* Provided data
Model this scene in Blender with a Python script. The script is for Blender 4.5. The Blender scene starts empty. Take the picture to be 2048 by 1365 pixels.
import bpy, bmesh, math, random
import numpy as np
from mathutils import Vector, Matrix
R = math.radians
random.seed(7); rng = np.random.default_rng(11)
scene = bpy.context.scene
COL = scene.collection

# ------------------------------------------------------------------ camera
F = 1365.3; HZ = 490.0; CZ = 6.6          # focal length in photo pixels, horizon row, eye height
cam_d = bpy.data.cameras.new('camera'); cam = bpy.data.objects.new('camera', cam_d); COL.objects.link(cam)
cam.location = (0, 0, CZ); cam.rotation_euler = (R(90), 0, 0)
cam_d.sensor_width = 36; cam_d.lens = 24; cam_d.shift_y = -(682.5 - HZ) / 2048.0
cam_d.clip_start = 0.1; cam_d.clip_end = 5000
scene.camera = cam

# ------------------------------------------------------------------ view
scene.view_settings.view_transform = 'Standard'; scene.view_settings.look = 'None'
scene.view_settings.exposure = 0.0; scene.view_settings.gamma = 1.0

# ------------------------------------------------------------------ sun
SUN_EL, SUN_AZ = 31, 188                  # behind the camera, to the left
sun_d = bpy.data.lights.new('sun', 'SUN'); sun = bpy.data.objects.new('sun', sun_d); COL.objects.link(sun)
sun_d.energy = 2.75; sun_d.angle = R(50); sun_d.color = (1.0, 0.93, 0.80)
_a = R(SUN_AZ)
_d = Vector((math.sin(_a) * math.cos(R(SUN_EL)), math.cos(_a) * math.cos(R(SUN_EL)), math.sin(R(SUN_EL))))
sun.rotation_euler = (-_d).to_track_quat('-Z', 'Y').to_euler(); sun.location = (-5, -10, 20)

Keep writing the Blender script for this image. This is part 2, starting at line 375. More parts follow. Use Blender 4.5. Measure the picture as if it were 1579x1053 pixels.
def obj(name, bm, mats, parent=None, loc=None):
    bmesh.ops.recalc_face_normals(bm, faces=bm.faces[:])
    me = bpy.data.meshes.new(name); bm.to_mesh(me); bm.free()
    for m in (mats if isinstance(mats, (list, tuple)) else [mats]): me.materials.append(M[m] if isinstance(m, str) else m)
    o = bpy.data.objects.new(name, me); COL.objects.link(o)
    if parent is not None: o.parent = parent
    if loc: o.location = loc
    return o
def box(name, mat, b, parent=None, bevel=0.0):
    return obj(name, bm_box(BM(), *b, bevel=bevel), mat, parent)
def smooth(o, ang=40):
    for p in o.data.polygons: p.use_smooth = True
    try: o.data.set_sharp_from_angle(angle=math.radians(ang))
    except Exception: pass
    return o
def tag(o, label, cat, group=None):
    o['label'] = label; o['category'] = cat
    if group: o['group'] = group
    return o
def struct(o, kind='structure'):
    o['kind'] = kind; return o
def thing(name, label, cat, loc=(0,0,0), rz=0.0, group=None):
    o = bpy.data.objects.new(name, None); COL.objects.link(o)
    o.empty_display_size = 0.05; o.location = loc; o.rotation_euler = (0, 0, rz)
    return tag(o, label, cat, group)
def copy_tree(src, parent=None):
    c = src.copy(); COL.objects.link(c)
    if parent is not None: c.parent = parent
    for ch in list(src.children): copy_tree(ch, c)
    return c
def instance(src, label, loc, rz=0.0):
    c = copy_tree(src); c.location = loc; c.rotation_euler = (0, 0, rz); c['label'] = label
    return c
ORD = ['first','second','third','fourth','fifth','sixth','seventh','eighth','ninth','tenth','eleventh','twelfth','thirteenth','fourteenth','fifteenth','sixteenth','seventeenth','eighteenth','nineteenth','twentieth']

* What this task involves
Can you write out the lines above, from the first one through the one containing "COL = scene.collection", exactly as they appear and nothing more?

* Exercise result
Model this scene in Blender with a Python script. The script is for Blender 4.5. The Blender scene starts empty. Take the picture to be 2048 by 1365 pixels.
import bpy, bmesh, math, random
import numpy as np
from mathutils import Vector, Matrix
R = math.radians
random.seed(7); rng = np.random.default_rng(11)
scene = bpy.context.scene
COL = scene.collection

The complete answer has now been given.